Pour tenter de sortir de l'ornière, le calendrier de l'exécutif s'accélère.
Tout le week-end, des consultations ont lieu à Matignon. Dimanche soir, Emmanuel Macron et Edouard Philippe réuniront à l'Elysée les ministres concernés par le dossier. Lundi, en compagnie de la ministre des Solidarités Agnès Buzyn, le haut-commissaire aux Retraites Jean-Paul Delevoye présentera aux partenaires sociaux les conclusions de sa longue concertation. Enfin, mercredi, Edouard Philippe détaillera son plan consistant à fusionner les 42 régimes de retraite existants.

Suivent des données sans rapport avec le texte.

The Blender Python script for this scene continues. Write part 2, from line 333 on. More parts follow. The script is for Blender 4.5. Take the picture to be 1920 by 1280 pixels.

"On pourra apporter des réponses extrêmement positives pour beaucoup de gens qui subissent des injustices dans le système actuel: les femmes, les agriculteurs, et ceux qui ont des parcours hachés notamment", assure-t-il.
Mais y aura-t-il matière à éteindre l'incendie? Rien n'est moins sûr, vu la réponse apportée par Philippe Martinez à l'hypothèse d'une transition sur dix ou quinze ans entre les régimes actuels et le futur système: "Ce sera non".
"Je ne veux pas que nos petits-enfants nous disent: +tu as pu partir à tel âge, mais en contrepartie, tu as sacrifié ma retraite+", fait-il valoir.
"Cas d'école d'amateurisme"
La mobilisation s'est d'ores et déjà inscrite dans la durée. De nouveaux défilés ont eu lieu samedi, coagulant les colères: des marches contre le chômage et la précarité prévues de longue date ont rassemblé selon le ministère de l'Intérieur 23.500 personnes en France, dont des "gilets jaunes" et des militants syndicaux mobilisés sur les retraites.
Les trois premiers syndicats de cheminots (CGT, Unsa et SUD) ont appelé à amplifier la grève à partir de lundi.
En attendant, le trafic va rester fortement réduit dimanche à la SNCF, avec 1 TGV sur 6, 15% des Transiliens (RER SNCF et trains de banlieue) et 2 TER sur 10 (grâce à des bus) en circulation. La RATP va même fermer 14 lignes de métro sur 16.
Et lundi s'annonce carrément noir dans les gares et stations franciliennes. La SNCF a recommandé aux usagers d'éviter les Transiliens, l'affluence attendue dans les gares d'Ile-de-France s'annonçant "très dangereuse" pour la sécurité des voyageurs. Même ton alarmant à la RATP, qui a invité "tous les voyageurs qui en ont la possibilité à différer leurs déplacements", compte tenu du "fort risque de saturation du réseau", avec notamment 10 lignes de métro fermées.
Dans la capitale, le préfet de police a de nouveau pris un arrêté obligeant les commerces situés sur le parcours du cortège parisien de mardi, entre Invalides et Denfert-Rochereau, à fermer.
Plusieurs représentations prévues ce week-end à la Comédie-Française et à l'Opéra de Paris ont été annulées.
Les professionnels du commerce et du tourisme commencent à s'inquiéter des conséquences d'un mouvement social potentiellement durable. Ainsi à Lyon, les hôtels sont loin de faire le plein, alors qu'il est habituellement impossible de trouver une chambre en ville pendant le long week-end de la Fête des lumières.
Et la droite est en embuscade, à l'image du président de la région Hauts-de-France Xavier Bertrand.
"Catastrophique", la méthode d'Emmanuel Macron "restera comme un cas d'école d'amateurisme: c'est le président lui-même qui a semé le trouble en tergiversant sur l'âge pivot" en deçà duquel une décote serait appliquée, "puis en évoquant la +clause du grand-père+" réservant l'entrée dans le futur système aux seules nouvelles recrues, tranche-t-il dans Le Parisien.
"Il a réussi à faire peur à 30 millions d'actifs! Il doit répondre à leur colère", estime l'ancien ministre sarkozyste.